Sleeping is part of his new regimen for quitting smoking. Actually, it’s the whole thing: staying in bed, sleeping it off. Any of the triggers that would normally cause him to chain smoke three cigarettes now cause him to fall asleep. He’s been narcoleptic for the past six days, twelve hours and twenty-seven minutes. I’ve been an official non-smoker for two weeks now and my new vice is complaining.

“Home just for a couple of weeks,” I clarify. “Just to push the reset button.”

“I don’t know,” he says, skeptically, “It sounds a bit like cheating. We said we’d be here a year.”

“I didn’t know it was a contest.”

“Honey, you can do as you like, you’re not my prisoner in India,” he says, as he rolls over and continues to Not Smoke.

His reaction, of course, infuriates me, and makes me want to smoke. I’ll never understand why men can find communicating so difficult, and by communicating, I mean: quietly listening to me complain, then saying in a gentle loving tone, “I’m sorry you feel bad sweetheart. Come here, let me give you a hug.”

Depression is an all too familiar state for me, and one that I’ve learned to push up against in different ways. Today my plan of action is to lie on the rooftop in a bikini and listen to my iPod like I’m fifteen.
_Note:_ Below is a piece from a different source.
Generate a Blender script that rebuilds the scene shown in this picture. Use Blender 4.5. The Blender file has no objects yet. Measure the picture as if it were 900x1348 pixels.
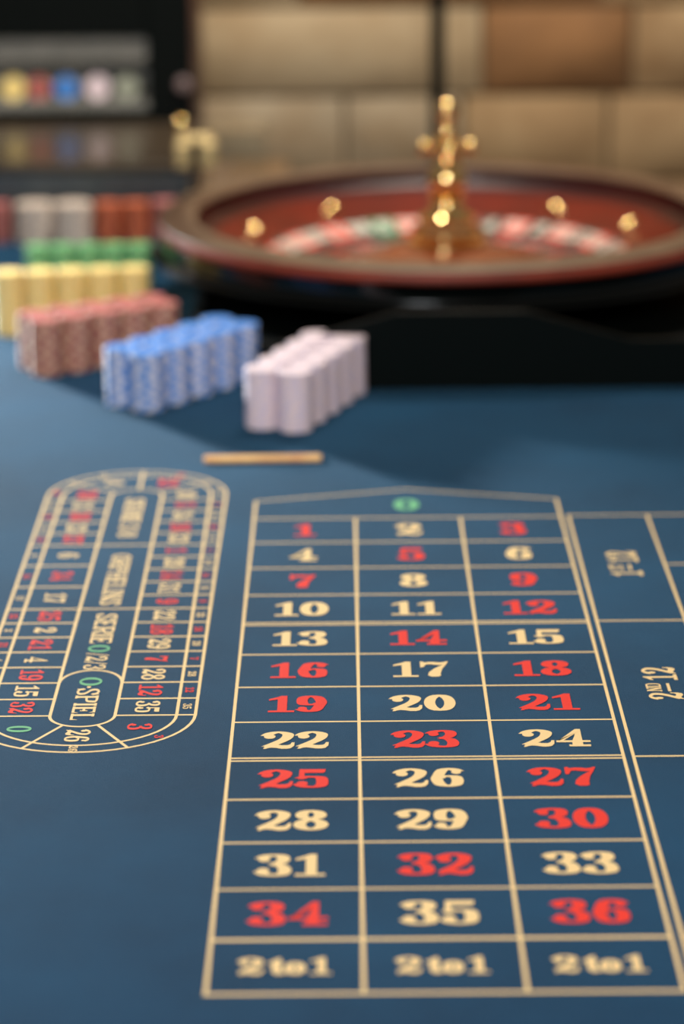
import bpy, bmesh, math, random
from mathutils import Vector, Matrix
random.seed(7)
PI = math.pi
T = 0.78                                   # height of the felt above the floor
sc = bpy.context.scene
COL = sc.collection

# ------------------------------------------------------------------ camera
cam_d = bpy.data.cameras.new('camera')
cam = bpy.data.objects.new('camera', cam_d)
COL.objects.link(cam)
yaw, pitch, roll = -0.00205, 0.2972, -0.00908
fw = Vector((math.sin(yaw) * math.cos(pitch), math.cos(yaw) * math.cos(pitch), -math.sin(pitch)))
rt = Vector((math.cos(yaw), -math.sin(yaw), 0))
up = rt.cross(fw)
r2 = rt * math.cos(roll) + up * math.sin(roll)
u2 = up * math.cos(roll) - rt * math.sin(roll)
m = Matrix((r2, u2, -fw)).transposed().to_4x4()
m.translation = Vector((-0.06126, -2.65048, 0.81835 + T))
cam.matrix_world = m
cam_d.sensor_fit = 'VERTICAL'
cam_d.sensor_height = 36.0
cam_d.lens = 3600.0 * 36.0 / 1348.0
cam_d.clip_start = 0.05
cam_d.dof.use_dof = True
cam_d.dof.focus_distance = 2.23
cam_d.dof.aperture_fstop = 2.8
sc.camera = cam

# ------------------------------------------------------------------ light
sc.view_settings.view_transform = 'Standard'
sc.view_settings.look = 'None'
sc.view_settings.gamma = 1.0
sc.view_settings.exposure = 0.06
w = bpy.data.worlds.new('room_light')
sc.world = w
w.use_nodes = True
w.node_tree.nodes['Background'].inputs[0].default_value = (1.0, 0.90, 0.78, 1)
w.node_tree.nodes['Background'].inputs[1].default_value = 0.17


def area(name, loc, target, sx, sy, power, color):
    d = bpy.data.lights.new(name, 'AREA')
    d.shape = 'RECTANGLE'
    d.size, d.size_y, d.energy, d.color = sx, sy, power, color
    o = bpy.data.objects.new(name, d)
    o.location = loc
    o.rotation_euler = (Vector(target) - Vector(loc)).to_track_quat('-Z', 'Y').to_euler()
    COL.objects.link(o)
    return o


def bulb(name, loc, r, power, color):
    d = bpy.data.lights.new(name, 'POINT')
    d.shadow_soft_size, d.energy, d.color = r, power, color
    o = bpy.data.objects.new(name, d)
    o.location = loc
    COL.objects.link(o)


area('window_light_front', (-0.85, -3.5, 2.5), (0, 0.4, T), 0.9, 0.7, 56, (0.92, 0.96, 1.0))
d_ = bpy.data.lights.new('side_spot', 'SPOT')
d_.energy, d_.color, d_.spot_size, d_.spot_blend, d_.shadow_soft_size = 560, (0.90, 0.96, 0.98), math.radians(40), 0.9, 0.10
spot = bpy.data.objects.new('side_spot', d_)
spot.location = (-1.45, 2.02, T + 0.56)
spot.rotation_euler = (Vector((-0.52, 0.15, T)) - spot.location).to_track_quat('-Z', 'Y').to_euler()
COL.objects.link(spot)
bulb('ceiling_lamp', (0.70, -2.6, 2.75), 0.05, 18, (1.0, 0.83, 0.62))
bulb('ceiling_lamp', (1.5, -2.2, 2.75), 0.05, 14, (1.0, 0.80, 0.58))
bulb('ceiling_lamp', (0.2, -3.0, 2.7), 0.07, 145, (1.0, 0.92, 0.80))
area('wall_fill', (0.10, 1.45, 2.5), (-0.25, 2.3, 0.95), 0.8, 0.2, 46, (1.0, 0.91, 0.78))  # added fill light, unseen, to brighten the stone wall


# ------------------------------------------------------------------ materials
def srgb(r, g, b):
    f = lambda c: (c / 255 / 12.92) if c / 255 <= 0.04045 else ((c / 255 + 0.055) / 1.055) ** 2.4
    return (f(r), f(g), f(b), 1)


def mat(name, rgb, rough=0.5, metal=0.0, noise=None, bump=None, coat=0.0, sheen=None, spec=None, trans=0.0, ior=1.45):
    """noise = (scale, other rgb, low, high); bump = (scale, strength)"""
    mt = bpy.data.materials.new(name)
    mt.use_nodes = True
    nt = mt.node_tree
    b = nt.nodes['Principled BSDF']
    b.inputs['Base Color'].default_value = srgb(*rgb)
    b.inputs['Roughness'].default_value = rough
    b.inputs['Metallic'].default_value = metal
    b.inputs['IOR'].default_value = ior
    if coat:
        b.inputs['Coat Weight'].default_value = coat
        b.inputs['Coat Roughness'].default_value = 0.06
    if spec is not None:
        b.inputs['Specular IOR Level'].default_value = spec
    if sheen:
        b.inputs['Sheen Weight'].default_value = sheen[0]
        b.inputs['Sheen Roughness'].default_value = sheen[1]
        b.inputs['Sheen Tint'].default_value = srgb(*sheen[2])
    if trans:
        b.inputs['Transmission Weight'].default_value = trans
    co = nt.nodes.new('ShaderNodeTexCoord')
    if noise:
        n = nt.nodes.new('ShaderNodeTexNoise')
        n.inputs['Scale'].default_value = noise[0]
        n.inputs['Detail'].default_value = 5
        n.inputs['Roughness'].default_value = 0.6
        nt.links.new(co.outputs['Object'], n.inputs['Vector'])
        r = nt.nodes.new('ShaderNodeValToRGB')
        r.color_ramp.elements[0].position = noise[2]
        r.color_ramp.elements[1].position = noise[3]
        r.color_ramp.elements[0].color = srgb(*rgb)
        r.color_ramp.elements[1].color = srgb(*noise[1])
        nt.links.new(n.outputs['Fac'], r.inputs['Fac'])
        nt.links.new(r.outputs['Color'], b.inputs['Base Color'])
    if bump:
        n2 = nt.nodes.new('ShaderNodeTexNoise')
        n2.inputs['Scale'].default_value = bump[0]
        n2.inputs['Detail'].default_value = 3
        nt.links.new(co.outputs['Object'], n2.inputs['Vector'])
        bp = nt.nodes.new('ShaderNodeBump')
        bp.inputs['Strength'].default_value = bump[1]
        bp.inputs['Distance'].default_value = 0.004
        nt.links.new(n2.outputs['Fac'], bp.inputs['Height'])
        nt.links.new(bp.outputs['Normal'], b.inputs['Normal'])
    return mt


FELT = mat('blue_felt', (0, 42, 72), 0.95, noise=(4, (8, 62, 96), 0.3, 0.7), bump=(900, 0.25), sheen=(0.2, 0.3, (130, 190, 214)), spec=0.2)
CREAM = mat('cream_print', (246, 212, 152), 0.8, bump=(900, 0.15), spec=0.2)
RED = mat('red_print', (236, 56, 40), 0.8, bump=(900, 0.15), spec=0.2)
GREEN = mat('green_print', (112, 184, 132), 0.8, bump=(900, 0.15), spec=0.2)
WOOD_DK = mat('dark_wood', (58, 34, 20), 0.4, noise=(9, (80, 46, 26), 0.4, 0.7))
BLACKG = mat('black_gloss', (4, 7, 7), 0.14, spec=0.35)
BLACKM = mat('black_satin', (3, 7, 6), 0.6, bump=(220, 0.1), spec=0.1)
BLACKB = mat('black_panel', (2, 8, 8), 0.5, bump=(200, 0.06), spec=0.1)
RIMTOP = mat('rim_wood', (104, 80, 62), 0.42, noise=(14, (76, 52, 38), 0.35, 0.7), coat=0.6)
MAHOG = mat('mahogany', (104, 20, 2), 0.3, noise=(10, (84, 14, 2), 0.35, 0.7), spec=0.25)
RIMRED = mat('rim_mahogany', (136, 44, 22), 0.4, noise=(10, (112, 32, 14), 0.35, 0.7), coat=0.7)
MAHOGSHADE = mat('mahogany_shaded', (56, 8, 8), 0.3, noise=(10, (42, 5, 6), 0.35, 0.7), spec=0.4)  # mahogany darkened: the shade under the rim is put into its colour
CONEW = mat('cone_wood', (140, 62, 24), 0.22, noise=(12, (112, 44, 16), 0.35, 0.7), coat=0.7)
BRASS = mat('polished_brass', (248, 212, 146), 0.06, metal=1.0)
BRASSB = mat('brushed_brass', (208, 184, 134), 0.5, metal=0.8)
STEEL = mat('steel', (200, 196, 188), 0.25, metal=1.0)
POCKR = mat('pocket_red', (226, 62, 52), 0.35, coat=0.4)
POCKB = mat('pocket_black', (44, 43, 40), 0.42, coat=0.5)
POCKG = mat('pocket_green', (30, 128, 92), 0.35, coat=0.4)
WHITEP = mat('white_print', (225, 218, 205), 0.5)
IVORY = mat('ivory', (244, 236, 214), 0.2, coat=0.5)
STICK = mat('stick_wood', (238, 188, 118), 0.45, noise=(40, (216, 152, 86), 0.4, 0.7))
ACRYL = mat('clear_acrylic', (250, 252, 252), 0.03, trans=1.0, ior=1.49)
GREYIN = mat('grey_lining', (138, 136, 130), 0.8, noise=(20, (116, 116, 112), 0.35, 0.7))
LEATH = mat('brown_leather', (44, 30, 22), 0.55, bump=(300, 0.3))
CASEM = mat('case_shell', (66, 74, 78), 0.35, noise=(6, (52, 60, 66), 0.35, 0.7), coat=0.4)
CASELID = mat('case_lid', (74, 62, 48), 0.28, noise=(7, (56, 48, 40), 0.35, 0.7), coat=0.3)
SIDEW = mat('sideboard_wood', (122, 96, 68), 0.45, noise=(8, (100, 76, 52), 0.35, 0.7))
KNOBM = mat('knob_plastic', (120, 102, 102), 0.6)
FLOORM = mat('floor_boards', (92, 70, 50), 0.5, noise=(6, (70, 52, 36), 0.35, 0.7))
MORTAR = mat('mortar', (96, 78, 56), 0.95, bump=(60, 0.4))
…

I listen to a playlist from my first radio show, “Sad Guys with Guitars,” from back when the radio station was still in the closet of the Dark Room Theater. It has been years since I’ve heard a lot of these songs, and the memories come flooding back. The first thrill of pumping my favorite music out over the airwaves. My wavering voice, leaving the mic on at inopportune times and playing a whole set on mute. Deconstructing every show after the fact and learning to be better. I learned to speak, and not to giggle, to not get too close to the mic, and to act as if I’m talking to just one listener on a lonely midnight road trip.

Radio is addictive. After Sad Guys with Guitars, I started Pixie’s Bordello, which ran for two years, then came two years of Thursday and Friday morning smartassery with Suspect Advice with Pixie and Maggie. After a short-lived attempt to walk away from the radio station, Maggie and I started doing Charm School on Friday nights, which quickly turned into a great excuse to ruin everyone’s weekend by staying out till 4 a.m. I can’t believe that something so deep in my blood is now just a part of my past. I miss radio. I miss burritos. I miss Maggie, and my family. I miss the smell of ocean in the air. I miss soymilk and Brazilian dance. I miss San Francisco. I miss home.

I stare at the blue sky and feel like I could be anywhere, Los Angeles, San Francisco, New York, Bangalore, Santa Cruz. I close my eyes and see an animated movie of myself in bold flat colors. A cartoon bikini-me floating, being stretched in several directions until I split into five small versions of me amidst a frenzy of squiggly lines and wobbly hearts that pulsate getting larger then smaller in heartbeat time. “Jesus Etc.,” by Wilco, becomes the soundtrack to my private movie.

An obscure song by Aidan Hawken, an obscure San Francisco musician, comes on and I open my eyes. There are two spectacular dragonflies dancing in the air three feet above me. Beyond the dragonflies there are eagles. Two beautiful brown eagles with five-foot wingspans carving giant arcs in the blue sky. Damn, I love this song, I love all these songs. It’s been ages since I’ve taken the time to listen to my music. I watch the creatures flying and the palm trees moving in the wind and my fresh laundry drying in the sun, and I think that I’ll stay right here and listen to my three-thousand, four-hundred and seventy-two reasons to stay in India.